There would also be a third deportation of Judean captives, the result of another foolhardy revolt that commenced around eight years after the second deportation. The result of yet another act of rebellion, this would conclude in the annihilation of Jerusalem and would be Judah’s final act of defiance against her Babylonian oppressor.
 
·       What do you think the people of Judah would attribute their Babylonian punishment to?

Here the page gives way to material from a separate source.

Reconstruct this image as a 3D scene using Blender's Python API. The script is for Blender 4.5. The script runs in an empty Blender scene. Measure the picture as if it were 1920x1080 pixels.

Foolish leaders; ignoring God’s warnings; their idolatry; God failing to protect them?
 
·       How do you think you respond to these Babylonian punishments, with regard to your own personal relationship with God? (It could be easy to assume you would commence a great effort in ensuring your relationship with God was good, with a renewed dedication to prayer, obeying His Word, fasting, repenting of your sins and so forth, but are you able to see that in the midst of the complexities of life such a comprehensive and wholehearted response could be easier said than done?)
 
Ezekiel was a priest (v.3), who then became a prophet by the commission of the Lord God. The time of his first vision (v.1) during Judah’s second deportation journey was approximately thirty years after Josiah’s famous reformation (2 Kings 22-23). The Babylonian defeats were a punishment sent by God against an idolatrous and rebellious people. This raises the question of how could Judah fall so far so quickly into wickedness after a most incredible revival in true religion that touched the entire nation?
 
·       Think about how times of revival are seen as so needful for the restoration of a struggling church at a spiritually low ebb. While this most certainly is true, much consideration ought to be given as to how a church might continue on after a time of revival, to try and ensure that the strong spiritual health lasts into future generations. What could a revived church teach its younger members, that could help them be better prepared for the time that follows such great outpourings of the Holy Spirit? Would the first signs of a lifeless sermon or a diminishing prayer meeting following that time of supernatural resurgence raise the necessary alarm bells in the hearts of true Christians, and if so, how ought they to respond?
 
Josiah’s reformation is often used as an example of revival of which we are so desperate of in our own time. There is no doubt that this is true (revival is one of my greatest passions). However, the rapidity and magnitude of Judah’s subsequent spiritual fall is a stark reminder that a revival alone is not what the church needs. A revival’s impact is often great but also often brief. During the time in which a spiritual revival has made the church most willing to listen to the Word of God, the great promises of God are to be a central, but not sole, focus of the church’s preaching and teaching. As bishop J.C. Ryle once exhorted, “It would have been well for the church of Christ, if the warnings of the gospel had been studied as much as its promises.”[1]
 
This advice would have served Ezekiel’s Judah well. So will it serve the church of our day equally well, should its advice be attentively heeded.
 
·       Do you think that your own church is in a place where it is able to receive preaching and teaching on the warnings that are found in the gospel (regarding sin, Hell, a failure to repent, etc), as well as its wonderful promises?



[1] J.C. Ryle, Expository Thoughts on The Gospels: Matthew, (Edinburgh: Banner of Truth, 2011) p.191.